Magical Realism

I’ve been reading a lot of fiction lately that I found under the label of ‘magical realism’, and as the novels gave me story inspiration, I decided to look into magical realism.

Well. Talk about mislabeling!

Instead of trying to explain Magical Realism (MR), and the problems with the misuse, I’ll let this dude explain.

What I’ve been reading is more like, Urban Fantasy Lite, with some literary fiction elements. It has some similarities to MR, but it also lacks some key elements.

The similarities are pretty straightforward; both use lyrical, very elegant tone/style, rather than the common voice I generally write with. Both tend to move along at a slower, more thoughtful pace. Both use tiny elements of magic. So, lots of similarities, at least on the surface.

What are these missing key elements of Magical Realism (that I think are necessary)?

  1. Magic is mundane (so magical events and people are treated exactly like everything else). In most of the ‘urban lite’ stuff, the magic always marks the main character out as different than everyone else. Magic is used to create a sense of isolation, but that’s not part of MR. In MR, the magic is just so ordinary, everyone within the story world just takes it for granted, which is completely opposite of the intent of urban lite writers.
  2. Major social and ethical issues are examined (war, classicism, racism, etc). Most urban lite stuff is about personal interactions, sense of belonging, and romance. All great things (after all, I enjoyed to books a lot), but they’re far more about entertaining than making the reader think.

All that said, I really like this urban lite stuff. I’ll eventually write my own take on it, but I won’t call it magical realism, because it isn’t.

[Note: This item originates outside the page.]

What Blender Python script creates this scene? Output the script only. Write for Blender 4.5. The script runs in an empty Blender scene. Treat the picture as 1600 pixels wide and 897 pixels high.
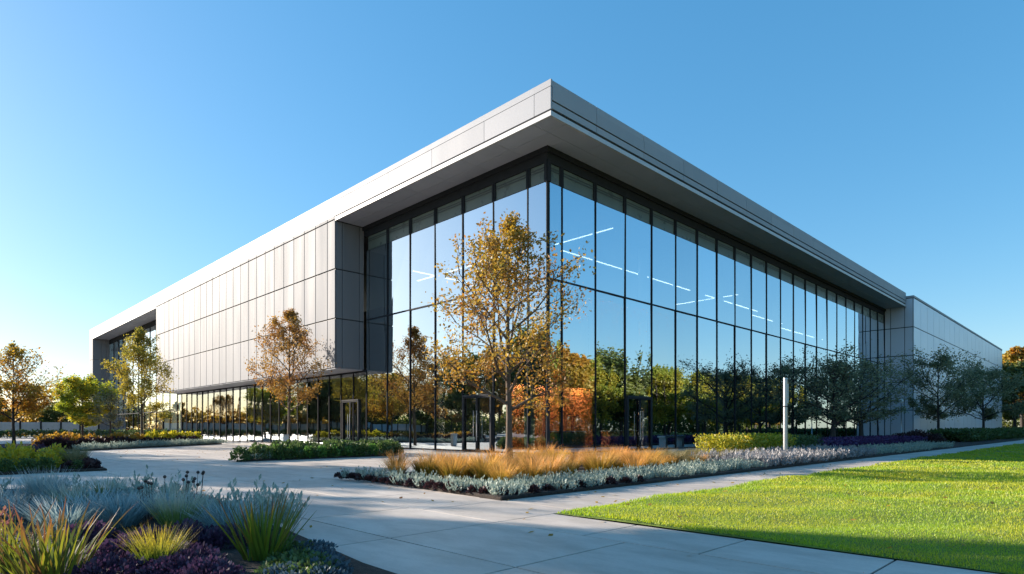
import bpy, math, random
import numpy as np
from mathutils import Vector

random.seed(7)
RNG = np.random.default_rng(7)
SC = bpy.context.scene
COL = SC.collection

# ------------------------------------------------------------------ camera
EYE = 1.3
A = math.radians(45.39)
CAM = (-21.41, -19.334)
cam = bpy.data.cameras.new('camera')
cam.lens = 36 * 952 / 1600
cam.sensor_width = 36
cam.sensor_fit = 'HORIZONTAL'
cam.shift_y = (668 - 448.5) / 1600
cam.clip_end = 3000
co = bpy.data.objects.new('camera', cam)
COL.objects.link(co)
co.location = (CAM[0], CAM[1], EYE)
co.rotation_euler = (math.pi / 2, 0, A - math.pi / 2)
SC.camera = co

# ------------------------------------------------------------------ light
SUN_EL = math.radians(17)
SH = Vector((-0.40, 0.917)).normalized()
SDIR = Vector((SH.x * math.cos(SUN_EL), SH.y * math.cos(SUN_EL), math.sin(SUN_EL)))
sl = bpy.data.lights.new('sun', 'SUN')
sl.energy = 4.2
sl.angle = math.radians(0.5)
sl.color = (1.0, 0.88, 0.75)
so = bpy.data.objects.new('sun', sl)
COL.objects.link(so)
so.rotation_euler = SDIR.to_track_quat('Z', 'Y').to_euler()
so.location = (-60, 80, 60)

w = bpy.data.worlds.new('World')
SC.world = w
w.use_nodes = True
nt = w.node_tree
nt.nodes.clear()
sky = nt.nodes.new('ShaderNodeTexSky')
sky.sky_type = 'NISHITA'
sky.sun_disc = False
sky.sun_elevation = SUN_EL
sky.sun_rotation = math.atan2(SH.x, SH.y)
sky.altitude = 200
sky.air_density = 1.1
sky.dust_density = 0.6
sky.ozone_density = 4.4
bg = nt.nodes.new('ShaderNodeBackground')
bg.inputs['Strength'].default_value = 0.15
wo = nt.nodes.new('ShaderNodeOutputWorld')
hs = nt.nodes.new('ShaderNodeHueSaturation')
hs.inputs['Saturation'].default_value = 1.54
hs.inputs['Hue'].default_value = 0.497
gm = nt.nodes.new('ShaderNodeGamma')
gm.inputs['Gamma'].default_value = 0.57
nt.links.new(sky.outputs[0], gm.inputs['Color'])
nt.links.new(gm.outputs[0], hs.inputs['Color'])
nt.links.new(hs.outputs[0], bg.inputs['Color'])
nt.links.new(bg.outputs[0], wo.inputs['Surface'])

SC.render.engine = 'CYCLES'
cy = SC.cycles
cy.use_denoising = True
cy.max_bounces = 10
cy.diffuse_bounces = 3
cy.glossy_bounces = 5
cy.transparent_max_bounces = 24
cy.caustics_reflective = False
cy.caustics_refractive = False
cy.sample_clamp_indirect = 6
vs = SC.view_settings
vs.view_transform = 'Standard'
vs.look = 'None'
vs.exposure = 1.48
vs.gamma = 1

# ------------------------------------------------------------------ materials
def new_mat(name):
    m = bpy.data.materials.new(name)
    m.use_nodes = True
    t = m.node_tree
    t.nodes.clear()
    out = t.nodes.new('ShaderNodeOutputMaterial')
    return m, t, out

def N(t, kind, **kw):
    n = t.nodes.new(kind)
    for k, v in kw.items():
        setattr(n, k, v)
    return n

def ramp(t, stops, fac=None, interp='LINEAR'):
    r = t.nodes.new('ShaderNodeValToRGB')
    cr = r.color_ramp
    cr.interpolation = interp
    while len(cr.elements) < len(stops):
        cr.elements.new(0.5)
    for e, (p, c) in zip(cr.elements, stops):
        e.position = p
        e.color = (c[0], c[1], c[2], 1)
    if fac is not None:
        t.links.new(fac, r.inputs[0])
    return r

def noise(t, scale, detail=4, rough=.55, coord='Object', stretch=None):
    tc = N(t, 'ShaderNodeTexCoord')
    n = N(t, 'ShaderNodeTexNoise')
    n.inputs['Scale'].default_value = scale
    n.inputs['Detail'].default_value = detail
    n.inputs['Roughness'].default_value = rough
    src = tc.outputs[coord]
    if stretch:
        mp = N(t, 'ShaderNodeMapping')
        mp.inputs['Scale'].default_value = stretch
        t.links.new(src, mp.inputs[0])
        src = mp.outputs[0]
    t.links.new(src, n.inputs['Vector'])
    return n

def mixc(t, a, b, fac, blend='MIX'):
    m = N(t, 'ShaderNodeMix', data_type='RGBA', blend_type=blend)
    for sock, v in ((m.inputs[6], a), (m.inputs[7], b)):
        if isinstance(v, tuple):
            sock.default_value = (v[0], v[1], v[2], 1)
        else:
            t.links.new(v, sock)
    if isinstance(fac, (int, float)):
        m.inputs[0].default_value = fac
    else:
        t.links.new(fac, m.inputs[0])
    return m.outputs[2]

def simple(name, col, rough=.5, metal=0, var=.12, scale=3, spec=.5, bump=0, bscale=40, stretch=None, island=0.0):
    m, t, out = new_mat(name)
    p = N(t, 'ShaderNodeBsdfPrincipled')
    n = noise(t, scale, 5, stretch=stretch)
    lo = tuple(max(0, c * (1 - var)) for c in col)
    hi = tuple(min(1, c * (1 + var)) for c in col)
    c = ramp(t, [(.3, lo), (.7, hi)], n.outputs[0]).outputs[0]
    if island:
        g = N(t, 'ShaderNodeNewGeometry')
        r = ramp(t, [(0, (1 - island,) * 3), (1, (1, 1, 1))], g.outputs['Random Per Island'])
        c = mixc(t, c, r.outputs[0], 1.0, 'MULTIPLY')
    t.links.new(c, p.inputs['Base Color'])
    p.inputs['Metallic'].default_value = metal
    rr = ramp(t, [(.25, (max(.02, rough - .06),) * 3), (.75, (min(1, rough + .06),) * 3)], n.outputs[0])
    t.links.new(rr.outputs[0], p.inputs['Roughness'])
    p.inputs['Specular IOR Level'].default_value = spec
    if bump:
        b = N(t, 'ShaderNodeBump')
        b.inputs['Strength'].default_value = bump
        b.inputs['Distance'].default_value = .02
        n2 = noise(t, bscale, 6, .65)
        t.links.new(n2.outputs[0], b.inputs['Height'])
        t.links.new(b.outputs[0], p.inputs['Normal'])
    t.links.new(p.outputs[0], out.inputs[0])
    return m

def emit(name, col, s):
    m, t, out = new_mat(name)
    e = N(t, 'ShaderNodeEmission')
    e.inputs[0].default_value = (*col, 1)
    e.inputs[1].default_value = s
    t.links.new(e.outputs[0], out.inputs[0])
    return m

def glass(name, tint, base, gain, refl=(.9, .95, 1)):
    m, t, out = new_mat(name)
    tr = N(t, 'ShaderNodeBsdfTransparent')
    tr.inputs[0].default_value = (*tint, 1)
    gl = N(t, 'ShaderNodeBsdfGlossy')
    gl.inputs['Color'].default_value = (*refl, 1)
    gl.inputs['Roughness'].default_value = 0
    lw = N(t, 'ShaderNodeFresnel')
    lw.inputs[0].default_value = 1.55
    mr = N(t, 'ShaderNodeMath', operation='MULTIPLY_ADD', use_clamp=True)
    oi = N(t, 'ShaderNodeObjectInfo')
    ma = N(t, 'ShaderNodeMath', operation='MULTIPLY_ADD')
    t.links.new(oi.outputs['Random'], ma.inputs[0])
    ma.inputs[1].default_value = .10
    ma.inputs[2].default_value = base - .05
    t.links.new(ma.outputs[0], mr.inputs[2])
    t.links.new(lw.outputs[0], mr.inputs[0])
    mr.inputs[1].default_value = gain
    mr.inputs[2].default_value = base
    b = N(t, 'ShaderNodeBump')
    b.inputs['Strength'].default_value = .11
    b.inputs['Distance'].default_value = .02
    n2 = noise(t, .55, 1)
    t.links.new(n2.outputs[0], b.inputs['Height'])
    t.links.new(b.outputs[0], gl.inputs['Normal'])
    mx = N(t, 'ShaderNodeMixShader')
    t.links.new(mr.outputs[0], mx.inputs[0])
    t.links.new(tr.outputs[0], mx.inputs[1])
    t.links.new(gl.outputs[0], mx.inputs[2])
    t.links.new(mx.outputs[0], out.inputs[0])
    return m

def leafmat(name, cols, trans=.45, clump=None, cscale=.9, grad=None, rough=.55, orand=None):
    """cols: per-leaf colour stops; clump: second set mixed in by a broad noise; grad: (tip colour, start, end) along the plant's height"""
    m, t, out = new_mat(name)
    g = N(t, 'ShaderNodeNewGeometry')
    k = len(cols)
    c = ramp(t, [(i / max(1, k - 1), q) for i, q in enumerate(cols)], g.outputs['Random Per Island']).outputs[0]
    if clump:
        k = len(clump)
        c2 = ramp(t, [(i / max(1, k - 1), q) for i, q in enumerate(clump)], g.outputs['Random Per Island']).outputs[0]
        nn = noise(t, cscale, 2)
        f = ramp(t, [(.42, (0, 0, 0)), (.58, (1, 1, 1))], nn.outputs[0])
        c = mixc(t, c, c2, f.outputs[0])
    if grad:
        tc = N(t, 'ShaderNodeTexCoord')
        sp = N(t, 'ShaderNodeSeparateXYZ')
        t.links.new(tc.outputs['Generated'], sp.inputs[0])
        f = ramp(t, [(grad[1], (0, 0, 0)), (grad[2], (1, 1, 1))], sp.outputs['Z'])
        c = mixc(t, c, grad[0], f.outputs[0])
    if orand:
        oi = N(t, 'ShaderNodeObjectInfo')
        q_ = ramp(t, [(i / (len(orand) - 1), z) for i, z in enumerate(orand)], oi.outputs['Random'])
        c = mixc(t, c, q_.outputs[0], 1, 'MULTIPLY')
    d = N(t, 'ShaderNodeBsdfDiffuse')
    tl = N(t, 'ShaderNodeBsdfTranslucent')
    gl = N(t, 'ShaderNodeBsdfGlossy')
    gl.inputs['Roughness'].default_value = rough
    gl.inputs['Color'].default_value = (1, 1, 1, 1)
    t.links.new(c, d.inputs[0])
    t.links.new(c, tl.inputs[0])
    mx = N(t, 'ShaderNodeMixShader')
    mx.inputs[0].default_value = trans
    t.links.new(d.outputs[0], mx.inputs[1])
    t.links.new(tl.outputs[0], mx.inputs[2])
    m2 = N(t, 'ShaderNodeMixShader')
    m2.inputs[0].default_value = .04
    t.links.new(mx.outputs[0], m2.inputs[1])
    t.links.new(gl.outputs[0], m2.inputs[2])
    t.links.new(m2.outputs[0], out.inputs[0])
    return m

M = {}
M['panel'] = simple('aluminium panel', (.235, .24, .255), .66, .06, .06, .9, spec=.12, stretch=(1, 1, .12), island=.13)
M['fascia'] = simple('fascia metal', (.335, .345, .37), .62, .14, .05, .8, spec=.15, stretch=(1, 1, .2), island=.09)
M['wingpanel'] = simple('wing panel metal', (.62, .66, .74), .42, .35, .03, .6, island=.06)
M['soffit'] = simple('soffit panel', (.44, .46, .53), .5, .1, .05, .8, island=.06)
M['joint'] = simple('dark joint', (.025, .025, .028), .6, 0, .1)
M['frame'] = simple('anodised frame', (.03, .032, .037), .8, 0, .1, spec=.08)
M['steel'] = simple('brushed steel', (.4, .41, .43), .36, .8, .05, 6, stretch=(20, 20, 1))
M['drip'] = simple('drip edge metal', (.45, .45, .46), .5, .1, .05)
M['doorframe'] = simple('grey door metal', (.045, .046, .05), .8, 0, .06, spec=.1)
M['white'] = simple('white paint', (.78, .78, .77), .5, 0, .03)
M['plaster'] = simple('interior plaster', (.62, .62, .60), .8, 0, .06)
M['ceil'] = simple('interior ceiling', (.55, .55, .54), .8, 0, .04)
M['darkwall'] = simple('interior dark wall', (.06, .06, .065), .7, 0, .2)
M['ifloor'] = simple('interior floor', (.26, .245, .23), .3, 0, .1)
M['orange'] = simple('copper feature wall', (.62, .17, .05), .45, 0, .18, .8)
M['wood'] = simple('timber veneer', (.36, .15, .055), .4, 0, .25, 2, stretch=(1, 1, 9))
M['spandrel'] = simple('spandrel panel', (.13, .15, .125), .3, 0, .12, 1.2, spec=.3)
M['spandrel_dark'] = simple('spandrel slat', (.05, .055, .05), .4, 0, .1)
M['lamp'] = emit('lamp diffuser', (1, .97, .92), 1.6)
M['washer'] = emit('warm spot lamp', (1, .75, .5), 170)
M['glass'] = glass('coated glass', (.44, .55, .60), .56, 1.0, (.82, .93, 1))
M['glass_low'] = glass('clear glass', (.62, .74, .72), .26, 1.1, (.9, .97, 1))
M['bark'] = simple('grey bark', (.12, .085, .06), .9, 0, .4, 9, bump=.5, bscale=30, stretch=(3, 3, .6))
M['bark_dark'] = simple('dark bark', (.055, .045, .04), .9, 0, .35, 9, bump=.5, bscale=30, stretch=(3, 3, .6))
M['soil'] = simple('dark mulch', (.035, .024, .018), 1, 0, .6, 14, bump=1, bscale=28)
M['fence_panel'] = simple('pale screen', (.42, .47, .5), .35, 0, .1)
M['far'] = simple('far ground', (.10, .12, .045), 1, 0, .3, .2)
M['asphalt'] = simple('asphalt', (.05, .05, .052), .9, 0, .2, 5)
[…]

15 thoughts on “Magical Realism

    • Not quite; in HP, the magic is consciously practised and well understood, but hidden from the real world. In Magical Realism, the magic is tiny, subtle, and as natural and unconscious as breathing. If the HP world only had the tiny magics and they were available to everyone, then it would be closer to MR.

      There’s also the stylist element of MR, which involves lots of descriptive phrases, piles of lyrical and romantic elements, and a dreamy, leisurely pace. Definitely not how I’d describe the style of HP, lol.


  1. Fascinating! Thank you for posting that – I had no idea (can’t say I’ve read much of, i.e. any, Jorge Louis Borgez, or whatever his name is). And now you’ve got me thinking about fantasy as a whole… Hmm…


  2. What do you think of the movie O Brother, Where art Thou? as a type of magical realism?

    I’ve watched this movie with my parents and my great aunt. They say it’s pretty accurate.


      • Seriously, see it. The movie is set in Mississippi, but is based on a real political conflict in Texas. There really was a governor O’Daniel here who owned wheat mills. He really did defeat a KKK backed faction.

        O’Daniel went to the US Senate, but was ousted by LBJ in a controversial election. I don’t think LBJ cheated, he just counted the black vote in the few counties where blacks could actually vote effectively.